## [PROBLEM DESCRIPTION]
Transcribe every line from the top down to the line with "add_hook(475.5, 121, .028, 1, 'carrying", both ends included, but not the pictures.
[START]
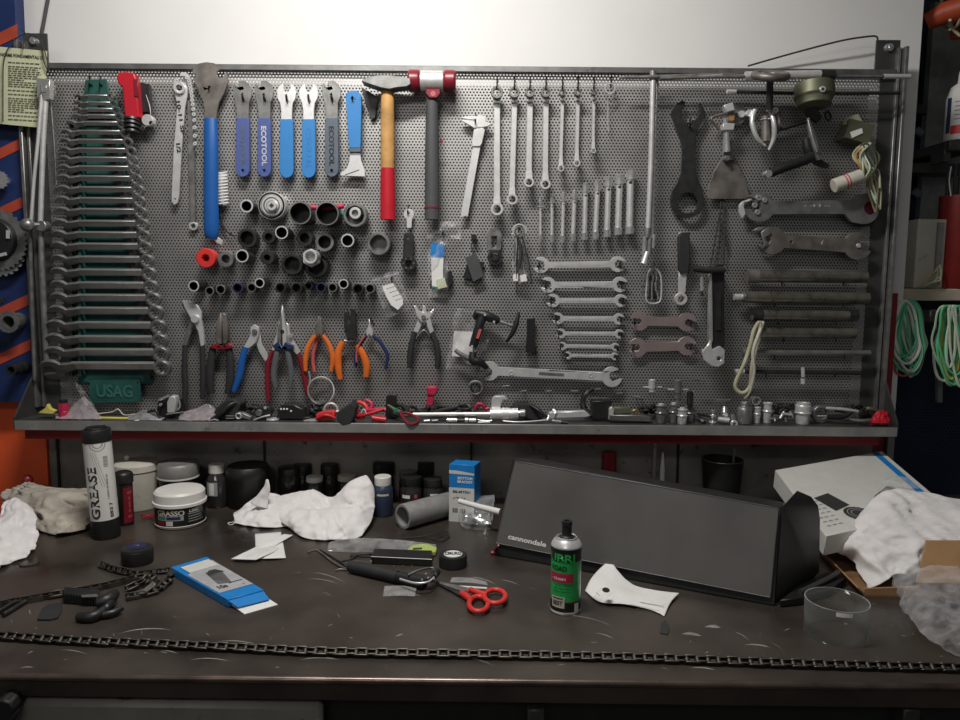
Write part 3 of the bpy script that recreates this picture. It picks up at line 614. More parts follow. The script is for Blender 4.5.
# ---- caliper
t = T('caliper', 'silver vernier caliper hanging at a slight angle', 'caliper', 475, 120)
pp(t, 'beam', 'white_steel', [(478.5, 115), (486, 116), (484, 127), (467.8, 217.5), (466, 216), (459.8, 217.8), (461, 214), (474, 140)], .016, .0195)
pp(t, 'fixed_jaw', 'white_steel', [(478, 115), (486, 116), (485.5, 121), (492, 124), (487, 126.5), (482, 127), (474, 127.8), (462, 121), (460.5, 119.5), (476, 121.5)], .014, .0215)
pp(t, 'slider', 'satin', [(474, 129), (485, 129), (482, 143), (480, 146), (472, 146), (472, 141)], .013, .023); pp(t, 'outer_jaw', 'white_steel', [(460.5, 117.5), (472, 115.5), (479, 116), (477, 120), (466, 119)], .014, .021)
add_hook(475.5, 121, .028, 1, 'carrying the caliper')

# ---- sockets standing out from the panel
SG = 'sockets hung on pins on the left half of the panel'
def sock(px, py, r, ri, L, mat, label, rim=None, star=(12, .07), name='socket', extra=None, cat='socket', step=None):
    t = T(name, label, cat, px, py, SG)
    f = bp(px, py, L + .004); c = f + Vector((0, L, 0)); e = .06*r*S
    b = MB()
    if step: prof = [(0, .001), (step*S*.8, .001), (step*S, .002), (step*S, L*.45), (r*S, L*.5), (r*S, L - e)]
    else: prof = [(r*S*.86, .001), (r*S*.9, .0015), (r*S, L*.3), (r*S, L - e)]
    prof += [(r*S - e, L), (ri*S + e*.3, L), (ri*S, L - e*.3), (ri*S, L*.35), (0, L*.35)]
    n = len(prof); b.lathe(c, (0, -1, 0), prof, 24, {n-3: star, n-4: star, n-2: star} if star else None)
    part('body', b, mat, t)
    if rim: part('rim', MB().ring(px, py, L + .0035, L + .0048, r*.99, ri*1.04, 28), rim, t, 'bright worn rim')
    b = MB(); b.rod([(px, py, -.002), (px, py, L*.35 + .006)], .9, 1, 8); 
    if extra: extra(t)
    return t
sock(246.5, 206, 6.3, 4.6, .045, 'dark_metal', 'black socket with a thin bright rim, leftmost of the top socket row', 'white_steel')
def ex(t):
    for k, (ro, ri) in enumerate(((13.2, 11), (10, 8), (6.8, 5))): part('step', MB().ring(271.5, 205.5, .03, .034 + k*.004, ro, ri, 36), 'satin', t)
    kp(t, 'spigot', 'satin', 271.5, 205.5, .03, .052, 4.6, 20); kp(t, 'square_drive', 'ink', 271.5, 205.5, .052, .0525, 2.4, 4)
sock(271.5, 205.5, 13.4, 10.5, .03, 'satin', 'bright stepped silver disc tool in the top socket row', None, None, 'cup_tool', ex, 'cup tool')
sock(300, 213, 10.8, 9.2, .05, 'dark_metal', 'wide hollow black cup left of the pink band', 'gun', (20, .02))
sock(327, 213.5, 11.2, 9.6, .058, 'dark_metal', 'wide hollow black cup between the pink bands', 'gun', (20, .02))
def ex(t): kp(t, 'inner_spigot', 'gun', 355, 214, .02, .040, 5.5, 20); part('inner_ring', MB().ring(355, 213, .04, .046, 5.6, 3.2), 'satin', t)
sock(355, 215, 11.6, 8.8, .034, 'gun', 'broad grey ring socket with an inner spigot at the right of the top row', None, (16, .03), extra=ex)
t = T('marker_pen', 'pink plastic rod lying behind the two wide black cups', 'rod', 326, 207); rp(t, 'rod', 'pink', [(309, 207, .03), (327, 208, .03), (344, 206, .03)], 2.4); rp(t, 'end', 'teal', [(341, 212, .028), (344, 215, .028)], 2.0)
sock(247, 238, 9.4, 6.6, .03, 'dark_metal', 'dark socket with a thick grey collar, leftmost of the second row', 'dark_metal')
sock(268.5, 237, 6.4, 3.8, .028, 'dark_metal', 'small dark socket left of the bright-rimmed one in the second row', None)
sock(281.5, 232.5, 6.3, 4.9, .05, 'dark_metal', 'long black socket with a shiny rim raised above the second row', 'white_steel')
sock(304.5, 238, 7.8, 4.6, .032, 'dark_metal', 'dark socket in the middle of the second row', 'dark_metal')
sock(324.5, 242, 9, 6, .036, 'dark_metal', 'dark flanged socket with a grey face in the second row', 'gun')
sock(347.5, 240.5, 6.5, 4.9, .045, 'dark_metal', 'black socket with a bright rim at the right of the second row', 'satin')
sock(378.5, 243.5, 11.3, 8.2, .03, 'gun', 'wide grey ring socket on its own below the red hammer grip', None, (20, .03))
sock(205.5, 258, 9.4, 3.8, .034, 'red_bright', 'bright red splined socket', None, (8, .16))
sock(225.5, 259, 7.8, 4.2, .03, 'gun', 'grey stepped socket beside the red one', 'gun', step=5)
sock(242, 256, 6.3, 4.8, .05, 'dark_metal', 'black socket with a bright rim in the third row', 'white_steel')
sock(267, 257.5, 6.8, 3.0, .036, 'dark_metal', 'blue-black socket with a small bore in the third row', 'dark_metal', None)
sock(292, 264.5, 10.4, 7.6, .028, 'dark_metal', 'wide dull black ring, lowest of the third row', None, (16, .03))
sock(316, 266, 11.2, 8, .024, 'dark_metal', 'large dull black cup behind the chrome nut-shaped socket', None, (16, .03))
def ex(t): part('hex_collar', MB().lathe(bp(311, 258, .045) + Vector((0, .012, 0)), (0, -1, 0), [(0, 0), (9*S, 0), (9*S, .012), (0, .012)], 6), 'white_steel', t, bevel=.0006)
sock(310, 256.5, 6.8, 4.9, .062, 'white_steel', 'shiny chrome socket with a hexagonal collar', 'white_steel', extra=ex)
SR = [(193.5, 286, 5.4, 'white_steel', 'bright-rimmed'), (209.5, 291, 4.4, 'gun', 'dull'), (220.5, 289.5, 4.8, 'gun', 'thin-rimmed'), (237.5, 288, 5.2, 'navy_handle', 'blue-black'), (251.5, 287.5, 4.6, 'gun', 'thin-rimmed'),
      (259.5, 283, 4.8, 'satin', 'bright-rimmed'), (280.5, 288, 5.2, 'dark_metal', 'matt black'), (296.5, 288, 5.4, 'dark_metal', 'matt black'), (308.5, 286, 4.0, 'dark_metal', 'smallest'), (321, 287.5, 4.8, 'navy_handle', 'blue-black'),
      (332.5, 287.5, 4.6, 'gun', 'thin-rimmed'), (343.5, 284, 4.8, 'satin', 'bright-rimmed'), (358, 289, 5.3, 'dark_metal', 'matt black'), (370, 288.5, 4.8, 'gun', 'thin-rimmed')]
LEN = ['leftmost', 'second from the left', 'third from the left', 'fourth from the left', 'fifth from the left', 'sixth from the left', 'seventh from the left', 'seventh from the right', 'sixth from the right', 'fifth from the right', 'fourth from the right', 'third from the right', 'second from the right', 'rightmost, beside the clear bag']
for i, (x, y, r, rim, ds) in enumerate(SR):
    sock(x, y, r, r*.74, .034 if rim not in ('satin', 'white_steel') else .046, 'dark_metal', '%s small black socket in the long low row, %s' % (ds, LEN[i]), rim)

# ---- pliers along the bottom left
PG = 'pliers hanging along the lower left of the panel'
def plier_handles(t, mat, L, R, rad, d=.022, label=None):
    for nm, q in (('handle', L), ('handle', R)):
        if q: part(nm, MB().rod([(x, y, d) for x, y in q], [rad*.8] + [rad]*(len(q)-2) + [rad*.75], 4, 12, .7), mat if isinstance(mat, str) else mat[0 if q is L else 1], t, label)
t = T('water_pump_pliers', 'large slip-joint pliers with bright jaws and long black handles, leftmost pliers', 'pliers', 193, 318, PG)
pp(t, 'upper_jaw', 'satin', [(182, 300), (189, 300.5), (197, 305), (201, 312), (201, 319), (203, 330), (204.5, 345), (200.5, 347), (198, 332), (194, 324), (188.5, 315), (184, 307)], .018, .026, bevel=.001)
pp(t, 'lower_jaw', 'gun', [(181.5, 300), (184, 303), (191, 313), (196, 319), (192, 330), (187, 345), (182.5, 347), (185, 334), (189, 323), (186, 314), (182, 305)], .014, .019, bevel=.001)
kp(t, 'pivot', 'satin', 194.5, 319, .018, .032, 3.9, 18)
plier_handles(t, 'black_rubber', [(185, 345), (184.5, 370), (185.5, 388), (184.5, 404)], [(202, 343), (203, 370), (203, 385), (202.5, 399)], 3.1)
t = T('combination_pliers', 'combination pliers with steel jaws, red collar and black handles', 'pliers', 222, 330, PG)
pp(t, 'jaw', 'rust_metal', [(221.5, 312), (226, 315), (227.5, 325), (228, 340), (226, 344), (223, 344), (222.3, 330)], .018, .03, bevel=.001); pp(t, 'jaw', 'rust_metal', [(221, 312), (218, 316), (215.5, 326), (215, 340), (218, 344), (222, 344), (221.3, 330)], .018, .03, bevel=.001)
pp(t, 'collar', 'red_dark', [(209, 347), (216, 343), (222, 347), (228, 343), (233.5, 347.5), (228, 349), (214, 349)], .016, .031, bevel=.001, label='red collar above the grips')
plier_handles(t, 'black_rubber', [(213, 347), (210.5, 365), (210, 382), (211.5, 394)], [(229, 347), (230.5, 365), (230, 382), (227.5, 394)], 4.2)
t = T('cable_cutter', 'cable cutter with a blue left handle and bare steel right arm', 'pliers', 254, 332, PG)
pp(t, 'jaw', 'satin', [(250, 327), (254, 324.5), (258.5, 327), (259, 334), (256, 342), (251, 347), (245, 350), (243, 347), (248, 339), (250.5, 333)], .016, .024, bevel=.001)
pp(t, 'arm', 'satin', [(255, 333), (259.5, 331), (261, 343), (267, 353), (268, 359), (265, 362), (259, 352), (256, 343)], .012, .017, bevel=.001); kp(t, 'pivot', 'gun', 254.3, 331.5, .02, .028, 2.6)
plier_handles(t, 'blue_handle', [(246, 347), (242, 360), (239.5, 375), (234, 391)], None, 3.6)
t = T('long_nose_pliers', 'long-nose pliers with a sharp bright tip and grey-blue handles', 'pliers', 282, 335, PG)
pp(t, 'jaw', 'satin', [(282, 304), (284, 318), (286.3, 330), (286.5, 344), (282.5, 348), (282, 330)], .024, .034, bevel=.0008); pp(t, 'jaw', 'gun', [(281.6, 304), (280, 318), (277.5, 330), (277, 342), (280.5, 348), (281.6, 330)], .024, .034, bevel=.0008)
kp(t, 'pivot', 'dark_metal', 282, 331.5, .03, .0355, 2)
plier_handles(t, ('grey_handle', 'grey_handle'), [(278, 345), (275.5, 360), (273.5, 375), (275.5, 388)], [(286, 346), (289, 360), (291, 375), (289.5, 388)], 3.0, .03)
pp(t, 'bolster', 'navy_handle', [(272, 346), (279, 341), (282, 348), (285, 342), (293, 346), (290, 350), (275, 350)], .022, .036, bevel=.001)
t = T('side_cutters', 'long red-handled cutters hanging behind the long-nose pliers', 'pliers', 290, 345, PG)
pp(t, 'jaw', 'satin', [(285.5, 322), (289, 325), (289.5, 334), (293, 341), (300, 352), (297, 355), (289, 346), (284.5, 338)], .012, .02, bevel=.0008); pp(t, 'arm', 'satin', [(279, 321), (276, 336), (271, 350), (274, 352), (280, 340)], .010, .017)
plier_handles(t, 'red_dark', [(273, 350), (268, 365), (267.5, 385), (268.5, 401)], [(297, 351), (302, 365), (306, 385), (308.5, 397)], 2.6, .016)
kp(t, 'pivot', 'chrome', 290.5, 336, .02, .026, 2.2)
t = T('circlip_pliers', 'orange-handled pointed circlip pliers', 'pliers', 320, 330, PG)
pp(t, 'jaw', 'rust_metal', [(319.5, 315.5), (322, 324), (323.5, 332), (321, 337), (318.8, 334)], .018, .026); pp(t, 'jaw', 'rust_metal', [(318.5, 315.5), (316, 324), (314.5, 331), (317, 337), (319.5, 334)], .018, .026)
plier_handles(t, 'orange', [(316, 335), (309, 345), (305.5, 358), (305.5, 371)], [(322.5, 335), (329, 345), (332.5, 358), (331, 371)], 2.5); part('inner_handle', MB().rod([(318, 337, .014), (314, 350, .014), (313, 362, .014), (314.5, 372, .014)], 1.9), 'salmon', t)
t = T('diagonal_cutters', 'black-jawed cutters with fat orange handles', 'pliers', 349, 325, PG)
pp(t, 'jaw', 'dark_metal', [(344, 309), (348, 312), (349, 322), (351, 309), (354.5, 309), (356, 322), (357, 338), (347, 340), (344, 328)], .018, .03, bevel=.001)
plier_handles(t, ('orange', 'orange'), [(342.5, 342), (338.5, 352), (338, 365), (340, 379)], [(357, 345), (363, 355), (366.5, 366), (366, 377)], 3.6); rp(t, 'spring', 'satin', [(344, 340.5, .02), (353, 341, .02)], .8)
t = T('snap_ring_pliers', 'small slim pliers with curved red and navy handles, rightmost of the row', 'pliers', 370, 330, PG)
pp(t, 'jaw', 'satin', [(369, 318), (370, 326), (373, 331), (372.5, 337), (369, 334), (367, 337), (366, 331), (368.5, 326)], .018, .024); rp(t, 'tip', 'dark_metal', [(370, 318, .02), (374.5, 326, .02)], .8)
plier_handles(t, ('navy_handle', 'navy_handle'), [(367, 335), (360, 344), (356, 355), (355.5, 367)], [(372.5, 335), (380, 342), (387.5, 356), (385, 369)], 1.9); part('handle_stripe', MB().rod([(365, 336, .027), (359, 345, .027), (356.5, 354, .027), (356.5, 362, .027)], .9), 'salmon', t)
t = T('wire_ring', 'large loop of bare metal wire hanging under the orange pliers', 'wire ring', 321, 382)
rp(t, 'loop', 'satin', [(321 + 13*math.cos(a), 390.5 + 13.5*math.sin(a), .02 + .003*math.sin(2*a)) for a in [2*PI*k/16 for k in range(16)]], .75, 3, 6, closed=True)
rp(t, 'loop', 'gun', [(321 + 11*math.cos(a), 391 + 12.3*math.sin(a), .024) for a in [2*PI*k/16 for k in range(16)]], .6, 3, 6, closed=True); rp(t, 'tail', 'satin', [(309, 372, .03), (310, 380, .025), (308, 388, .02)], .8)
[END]
## [ANSWER TO THE EXERCISE]
Write part 3 of the bpy script that recreates this picture. It picks up at line 614. More parts follow. The script is for Blender 4.5.
# ---- caliper
t = T('caliper', 'silver vernier caliper hanging at a slight angle', 'caliper', 475, 120)
pp(t, 'beam', 'white_steel', [(478.5, 115), (486, 116), (484, 127), (467.8, 217.5), (466, 216), (459.8, 217.8), (461, 214), (474, 140)], .016, .0195)
pp(t, 'fixed_jaw', 'white_steel', [(478, 115), (486, 116), (485.5, 121), (492, 124), (487, 126.5), (482, 127), (474, 127.8), (462, 121), (460.5, 119.5), (476, 121.5)], .014, .0215)
pp(t, 'slider', 'satin', [(474, 129), (485, 129), (482, 143), (480, 146), (472, 146), (472, 141)], .013, .023); pp(t, 'outer_jaw', 'white_steel', [(460.5, 117.5), (472, 115.5), (479, 116), (477, 120), (466, 119)], .014, .021)
add_hook(475.5, 121, .028, 1, 'carrying the caliper')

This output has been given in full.